Довженко только что вернулся из Каховки, куда ездил работать над новым своим сценарием. Он объехал все строительство, изучил его и пришел к нескольким удивительным на первый взгляд выводам. Он тотчас же изложил эти свои мысли в виде докладной записки в правительство и привез свой доклад в Киев.

Сущность этого доклада сводилась к следующему. На дне будущего Каховского моря снесено много тысяч крестьянских хат. Людей переселяют на днепровские кручи, где строят новые колхозные села.

Вот об этих новых селах Довженко и писал. Они были построены по типовым проектам и выглядели казарменно и уныло. Одинаковые дома стояли в степи шеренгами в три-четыре линии на математически точном расстоянии друг от друга. Дома эти не были огорожены. Архитектурный проект не предусматривал никаких оград. Получался шахматный поселок на выжженном солнцем пустыне.

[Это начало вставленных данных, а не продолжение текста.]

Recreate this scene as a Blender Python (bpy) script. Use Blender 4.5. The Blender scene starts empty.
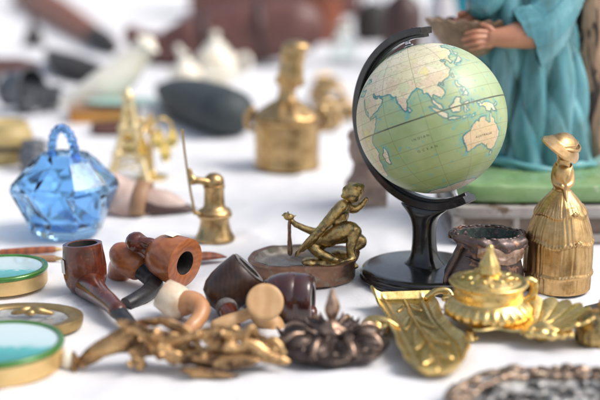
import bpy, math, random
import numpy as np
from mathutils import Vector, Matrix, noise

PI = math.pi
R = math.radians
S = 0.01                      # everything below is written in centimetres
scn = bpy.context.scene
COL = scn.collection

# ------------------------------------------------------------------ camera
CAM_H, PITCH, FOC = 35.0, R(13.5), 600 * 70.0 / 36.0
cd = bpy.data.cameras.new('camera')
cd.lens = 70
cd.sensor_width = 36
cd.clip_start = 0.05
cd.clip_end = 100
cd.dof.use_dof = True
cd.dof.focus_distance = 1.125
cd.dof.aperture_fstop = 2.7
cd.dof.aperture_blades = 0
cam = bpy.data.objects.new('camera', cd)
cam.location = (0, 0, CAM_H * S)
cam.rotation_euler = (R(90) - PITCH, 0, 0)
COL.objects.link(cam)
scn.camera = cam

# ------------------------------------------------------------------ light
SUN_EL, SUN_AZ = R(50), R(102)      # azimuth measured from +Y (away from camera) towards +X
w = bpy.data.worlds.new('World')
scn.world = w
w.use_nodes = True
nt = w.node_tree
sky = nt.nodes.new('ShaderNodeTexSky')
sky.sky_type = 'NISHITA'
sky.sun_disc = False
sky.sun_elevation = SUN_EL
sky.sun_rotation = SUN_AZ
sky.air_density = 1.0
sky.dust_density = 4.0
sky.ozone_density = 1.0
bg = nt.nodes['Background']
bg.inputs['Strength'].default_value = 0.15
hs = nt.nodes.new('ShaderNodeHueSaturation')        # thin bright cloud: a paler sky
hs.inputs['Saturation'].default_value = 0.6
nt.links.new(sky.outputs[0], hs.inputs['Color'])
nt.links.new(hs.outputs[0], bg.inputs['Color'])
sd = bpy.data.lights.new('sun', 'SUN')
sd.energy = 1.3
sd.angle = R(26)
sd.color = (1.0, 0.97, 0.93)
sun = bpy.data.objects.new('sun', sd)
sdir = Vector((math.sin(SUN_AZ) * math.cos(SUN_EL), math.cos(SUN_AZ) * math.cos(SUN_EL), math.sin(SUN_EL)))
sun.rotation_euler = sdir.to_track_quat('Z', 'Y').to_euler()
COL.objects.link(sun)
vs = scn.view_settings
vs.view_transform = 'Standard'
vs.look = 'None'
vs.gamma = 1.0
vs.use_curve_mapping = False
vs.exposure = 0.42
scn.cycles.max_bounces = 12
scn.cycles.transmission_bounces = 10
scn.cycles.use_denoising = True

# ------------------------------------------------------------------ placing helpers (photo measured at 600x400)
FW = Vector((0, math.cos(PITCH), -math.sin(PITCH)))
UP = Vector((0, math.sin(PITCH), math.cos(PITCH)))
def ray(px, py): return FW * FOC + Vector((1, 0, 0)) * (px - 300) + UP * (200 - py)
def at(px, py, z=0.0):
    d = ray(px, py)
    t = (z - CAM_H) / d.z
    return Vector((d.x * t, d.y * t, z))
def aty(px, py, y):
    d = ray(px, py)
    t = y / d.y
    return Vector((d.x * t, y, CAM_H + d.z * t))

# ------------------------------------------------------------------ mesh builder
def crom(pts, n):
    pts = [Vector(p) for p in pts]
    if len(pts) < 3: 
        return [pts[0].lerp(pts[-1], i / n) for i in range(n + 1)]
    P = [pts[0] * 2 - pts[1]] + pts + [pts[-1] * 2 - pts[-2]]
    out = []
    for i in range(1, len(P) - 2):
        for k in range(n):
            t = k / n
            a, b, c, d = P[i - 1], P[i], P[i + 1], P[i + 2]
            out.append(0.5 * ((2 * b) + (c - a) * t + (2 * a - 5 * b + 4 * c - d) * t * t + (3 * b - a - 3 * c + d) * t ** 3))
    out.append(pts[-1])
    return out

def frame_to(axis, up=(0, 0, 1)):
    """matrix whose local Z points along axis"""
    z = Vector(axis).normalized()
    x = Vector(up).cross(z)
    if x.length < 1e-4: x = Vector((1, 0, 0)).cross(z) if abs(z.x) < .9 else Vector((0, 1, 0)).cross(z)
    x.normalize()
    y = z.cross(x)
    return Matrix((x, y, z)).transposed().to_4x4()

class MB:
    def __init__(s): s.v, s.f = [], []
    def add(s, verts, faces, m=None):
        o = len(s.v)
        s.v += [tuple(m @ Vector(p)) if m is not None else tuple(p) for p in verts]
        s.f += [tuple(i + o for i in f) for f in faces]
        return s
    def lathe(s, prof, seg=48, m=None, fn=None, closed=False, a0=0.0):
        """prof = [(r, z)]; fn(theta, i, r, z) -> (x, y, z) optional"""
        vs, fs, rows = [], [], []
        for i, (r, z) in enumerate(prof):
            if r <= 1e-6 and fn is None:
                vs.append((0, 0, z)); rows.append([len(vs) - 1] * seg)
            else:
                row = []
                for k in range(seg):
                    th = 2 * PI * k / seg + a0
                    p = fn(th, i, r, z) if fn else (r * math.cos(th), r * math.sin(th), z)
                    vs.append(p); row.append(len(vs) - 1)
                rows.append(row)
        n = len(rows)
        for i in range(n if closed else n - 1):
            a, b = rows[i], rows[(i + 1) % n]
            for k in range(seg):
                l = (k + 1) % seg
                q = [a[k], a[l], b[l], b[k]]
                q2 = []
                for x in q:
                    if x not in q2: q2.append(x)
                if len(q2) >= 3: fs.append(tuple(q2))
        return s.add(vs, fs, m)
    def tube(s, pts, rad, seg=14, n=6, m=None, flat=None, round_end=True):
        """rad = number or list per control point; flat = (sx, sy) cross-section scale"""
        pts = [Vector(p) for p in pts]
        if not isinstance(rad, (list, tuple)): rad = [rad] * len(pts)
        path = crom(pts, n)
        rr = [x.x for x in crom([Vector((r, 0, 0)) for r in rad], n)]
        if round_end:
            d0 = (path[0] - path[1]).normalized(); d1 = (path[-1] - path[-2]).normalized()
            r0, r1 = rr[0], rr[-1]
            pre = [(path[0] + d0 * r0 * math.sin(a), r0 * math.cos(a)) for a in (R(85), R(60), R(30))]
            post = [(path[-1] + d1 * r1 * math.sin(a), r1 * math.cos(a)) for a in (R(30), R(60), R(85))]
            path = [p for p, _ in pre] + path + [p for p, _ in post]
            rr = [r for _, r in pre] + rr + [r for _, r in post]
        fx, fy = flat or (1, 1)
        vs, fs = [], []
        t0 = (path[1] - path[0]).normalized()
        nx = t0.cross(Vector((0, 0, 1)))
        if nx.length < 1e-3: nx = Vector((1, 0, 0))
        nx.normalize()
        N = len(path)
        for i, p in enumerate(path):
            t = (path[min(i + 1, N - 1)] - path[max(i - 1, 0)]).normalized()
            nx = (nx - t * nx.dot(t)).normalized()
            ny = t.cross(nx)
            for k in range(seg):
                a = 2 * PI * k / seg
                vs.append(p + nx * (rr[i] * fx * math.cos(a)) + ny * (rr[i] * fy * math.sin(a)))
        for i in range(N - 1):
            for k in range(seg):
                l = (k + 1) % seg
                fs.append((i * seg + k, i * seg + l, (i + 1) * seg + l, (i + 1) * seg + k))
        fs.append(tuple(reversed(range(seg))))
        fs.append(tuple(range((N - 1) * seg, N * seg)))
        return s.add(vs, fs, m)
    def ell(s, c, r, m=None, seg=20, rings=12, e=1.0, rot=None):
        """ellipsoid; e < 1 gives a rounded box"""
        def pw(x): return math.copysign(abs(x) ** e, x)
        if not isinstance(r, (tuple, list)): r = (r, r, r)
        M = Matrix.Translation(Vector(c)) @ (rot.to_4x4() if rot is not None else Matrix())
        vs, fs = [(0, 0, -r[2])], []
        for i in range(1, rings):
            ph = -PI / 2 + PI * i / rings
            for k in range(seg):
                th = 2 * PI * (k + .5) / seg
                vs.append((r[0] * pw(math.cos(ph)) * pw(math.cos(th)), r[1] * pw(math.cos(ph)) * pw(math.sin(th)), r[2] * pw(math.sin(ph))))
        vs.append((0, 0, r[2]))
        for k in range(seg):
            l = (k + 1) % seg
            fs.append((0, 1 + l, 1 + k))
            for i in range(rings - 2):
                a = 1 + i * seg
                fs.append((a + k, a + l, a + seg + l, a + seg + k))
            a = 1 + (rings - 2) * seg
            fs.append((a + k, a + l, len(vs) - 1))
        return s.add(vs, fs, (m @ M) if m is not None else M)
    def rbox(s, c, size, m=None, e=0.25, rot=None, seg=32, rings=18):
        return s.ell(c, (size[0] / 2, size[1] / 2, size[2] / 2), m, seg, rings, e, rot)
    def sheet(s, fn, nu, nv, th, m=None):
        """fn(u, v) -> point, u, v in 0..1; a curved sheet with real thickness"""
        P = [[Vector(fn(i / nu, j / nv)) for j in range(nv + 1)] for i in range(nu + 1)]
        def nrm(i, j):
            a = P[min(i + 1, nu)][j] - P[max(i - 1, 0)][j]
            b = P[i][min(j + 1, nv)] - P[i][max(j - 1, 0)]
            n = a.cross(b)
            return n.normalized() if n.length > 1e-9 else Vector((0, 0, 1))
        vs = [P[i][j] for i in range(nu + 1) for j in range(nv + 1)]
        K = len(vs)
        vs = vs + [P[i][j] - nrm(i, j) * th for i in range(nu + 1) for j in range(nv + 1)]
        W = nv + 1
        fs = []
        for i in range(nu):
            for j in range(nv):
                a, b, c, d = i * W + j, (i + 1) * W + j, (i + 1) * W + j + 1, i * W + j + 1
                fs += [(a, b, c, d), (K + d, K + c, K + b, K + a)]
        rim = [i * W for i in range(nu + 1)] + [nu * W + j for j in range(1, W)] + [i * W + nv for i in range(nu - 1, -1, -1)] + [j for j in range(nv - 1, 0, -1)]
        for k in range(len(rim)):
            a, b = rim[k], rim[(k + 1) % len(rim)]
            fs.append((b, a, K + a, K + b))
        return s.add(vs, fs, m)
    def prism(s, outline, z0, z1, m=None):
        """outline = [(x, y)] counter-clockwise"""
        n = len(outline)
        vs = [(x, y, z0) for x, y in outline] + [(x, y, z1) for x, y in outline]
        fs = [tuple(reversed(range(n))), tuple(range(n, 2 * n))]
        for k in range(n):
            l = (k + 1) % n
            fs.append((k, l, n + l, n + k))
        return s.add(vs, fs, m)
    def wobble(s, amp, scale, seed=0.0):
        out = []
        for p in s.v:
            q = Vector(p) * scale + Vector((seed, seed * 1.7, -seed))
            d = noise.noise_vector(q)
            out.append((p[0] + d.x * amp, p[1] + d.y * amp, p[2] + d.z * amp))
        s.v = out
        return s
    def mesh(s, name):
        me = bpy.data.meshes.new(name)
        me.from_pydata([(x * S, y * S, z * S) for x, y, z in s.v], [], s.f)
        me.update()
        return me
    def build(s, name, mat, parent=None, loc=None, smooth=True, sharp=40, bevel=None, sub=0):
        me = s.mesh(name)
        import bmesh
        bm = bmesh.new(); bm.from_mesh(me)
        bmesh.ops.recalc_face_normals(bm, faces=bm.faces)
        bm.to_mesh(me); bm.free()
        if smooth:
            me.shade_smooth()
            if sharp: me.set_sharp_from_angle(angle=R(sharp))
        me.materials.append(mat)
        o = bpy.data.objects.new(name, me)
        COL.objects.link(o)
        if parent is not None: o.parent = parent
        if loc is not None: o.location = Vector(loc) * S
        if bevel:
            b = o.modifiers.new('bevel', 'BEVEL'); b.width = bevel * S; b.segments = 3; b.limit_method = 'ANGLE'; b.angle_limit = R(35)
        if sub:
            u = o.modifiers.new('sub', 'SUBSURF'); u.levels = sub; u.render_levels = sub
        return o
    def cast(s, name, mat, parent=None, loc=None, voxel=0.1, smooth=4, lumps=0.0, lscale=1.0):
        """fuse overlapping closed pieces into ONE continuous surface, as a casting"""
        me = s.mesh(name)
        o = bpy.data.objects.new(name, me)
        COL.objects.link(o)
        rm = o.modifiers.new('rm', 'REMESH'); rm.mode = 'VOXEL'; rm.voxel_size = voxel * S
        if smooth:
            sm = o.modifiers.new('sm', 'SMOOTH'); sm.factor = 0.5; sm.iterations = smooth
        dg = bpy.context.evaluated_depsgraph_get()
        me2 = bpy.data.meshes.new_from_object(o.evaluated_get(dg))
        o.modifiers.clear()
        o.data = me2
        bpy.data.meshes.remove(me)
        me2.name = name
        if lumps:
            nv = len(me2.vertices)
            co = np.empty(nv * 3, np.float32); me2.vertices.foreach_get('co', co); co = co.reshape(-1, 3)
            no = np.empty(nv * 3, np.float32); me2.vertex_normals.foreach_get('vector', no); no = no.reshape(-1, 3)
            h = np.array([noise.fractal(Vector(p), 1.0, 2.0, 3) for p in (co / S * lscale).tolist()], np.float32)
            co = co + no * (lumps * S * h)[:, None]
            me2.vertices.foreach_set('co', co.ravel()); me2.update()
        me2.shade_smooth()
        me2.materials.clear(); me2.materials.append(mat)
        if parent is not None: o.parent = parent
        if loc is not None: o.location = Vector(loc) * S
        return o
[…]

В этих селах не было центра и хотя бы одного приметного высокого сооружения – никакого ориентира. В старину такими ориентирами были колокольни. Сейчас нужно было строить хотя бы башни с часами. Плоская степь невольно наводила на мысль о необходимости одного-двух таких приметных зданий в каждом селе.

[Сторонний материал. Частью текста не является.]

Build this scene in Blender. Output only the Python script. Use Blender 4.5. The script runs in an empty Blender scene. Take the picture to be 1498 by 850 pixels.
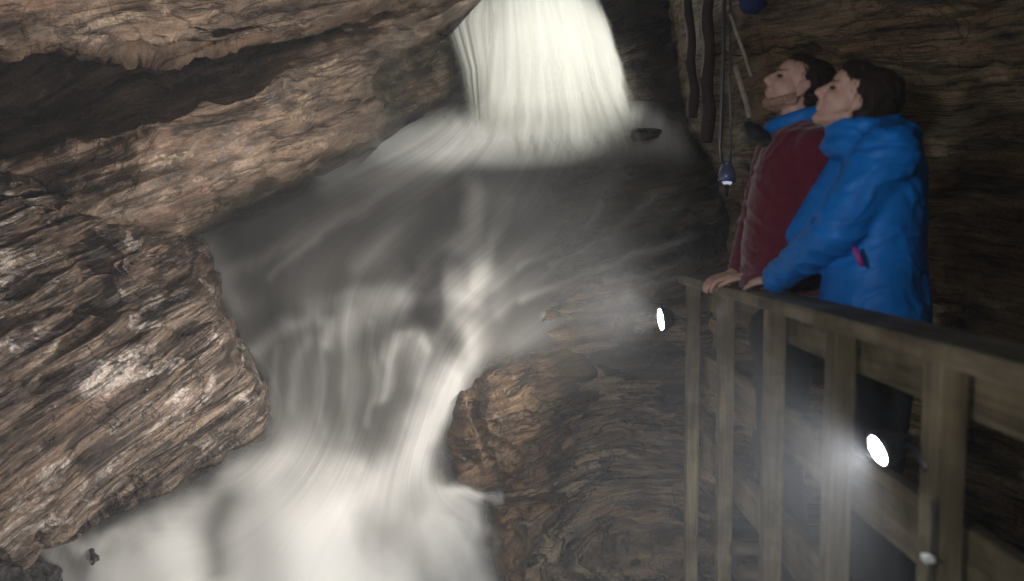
import bpy, bmesh, math, random
import numpy as np
from mathutils import Vector, Matrix

random.seed(7)
rng = np.random.default_rng(7)
sc = bpy.context.scene
COL = sc.collection

# ------------------------------------------------------------------ camera
FPX, CX, CY = 1176.0, 749.0, 425.0
PITCH = math.radians(4.1)
CAM = np.array([0.0, 0.0, 1.26])
FWD = np.array([0, math.cos(PITCH), -math.sin(PITCH)])
UPV = np.array([0, math.sin(PITCH), math.cos(PITCH)])
RGT = np.array([1.0, 0, 0])

def P(u, v, d):
    """point at distance d (along the viewing axis) in direction of picture point u, v"""
    u = np.asarray(u, float); v = np.asarray(v, float); d = np.asarray(d, float)
    r = FWD + ((u - CX) / FPX)[..., None] * RGT + ((CY - v) / FPX)[..., None] * UPV
    return CAM + r * d[..., None]

def V(u, v, d):
    return Vector(P(u, v, d).tolist())

cam = bpy.data.objects.new('camera', bpy.data.cameras.new('camera'))
COL.objects.link(cam)
cam.location = CAM.tolist()
cam.rotation_euler = (math.radians(90) - PITCH, 0, 0)
cam.data.sensor_width = 36
cam.data.lens = 36 * FPX / 1498
cam.data.clip_start = 0.05
cam.data.clip_end = 200
cam.data.dof.use_dof = True; cam.data.dof.focus_distance = 5.2; cam.data.dof.aperture_fstop = 2.0
sc.camera = cam

# ------------------------------------------------------------------ numpy noise
def _h(i, j, k, seed):
    n = (i * 374761393 + j * 668265263 + k * 1274126177 + seed * 974711) & 0xffffffff
    n = ((n ^ (n >> 13)) * 1274126177) & 0xffffffff
    n = ((n ^ (n >> 16)) * 668265263) & 0xffffffff
    n = n ^ (n >> 15)
    return (n & 0xffffff) / float(0x7fffff) - 1.0

def noise3(p, seed=0):
    p = np.asarray(p, float)
    f = np.floor(p).astype(np.int64)
    t = p - f
    t = t * t * t * (t * (t * 6 - 15) + 10)
    x, y, z = f[..., 0], f[..., 1], f[..., 2]
    a, b, c = t[..., 0], t[..., 1], t[..., 2]
    def L(q, w, s): return q + (w - q) * s
    r = []
    for dz in (0, 1):
        q0 = L(_h(x, y, z + dz, seed), _h(x + 1, y, z + dz, seed), a)
        q1 = L(_h(x, y + 1, z + dz, seed), _h(x + 1, y + 1, z + dz, seed), a)
        r.append(L(q0, q1, b))
    return L(r[0], r[1], c)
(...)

Довженко справедливо писал, что у людей не может быть никакой охоты жить в этих неотличимых друг от друга домах, где, кстати, не растет за окнами ни одного деревца. В нашей гигантской работе по подъему земледелия, говорил Довженко, нужно думать не только о совершенных методах работы, но и о состоянии и настроении людей.

«Новые села, – писал Довженко, – должны быть живописными, разнообразными и уютными. Почему в новых селах нет переулков, поворотов, зарослей, садов? Почему украинская живописность уступила место деляческой сухости и какой-то мертвой скаредности мысли у архитектора, строившего эти села? Почему при постройке их не была принята во внимание живая душа человеческая? Неужели мы можем мириться с таким пренебрежением к колхозникам, которые, как, очевидно, думают строители таких сел, – только рабочие руки, не чувствующие красоты и нисколько в ней не нуждающиеся. Нужно в корне переменить это дело и приостановить насаждение уныния в нашей стране».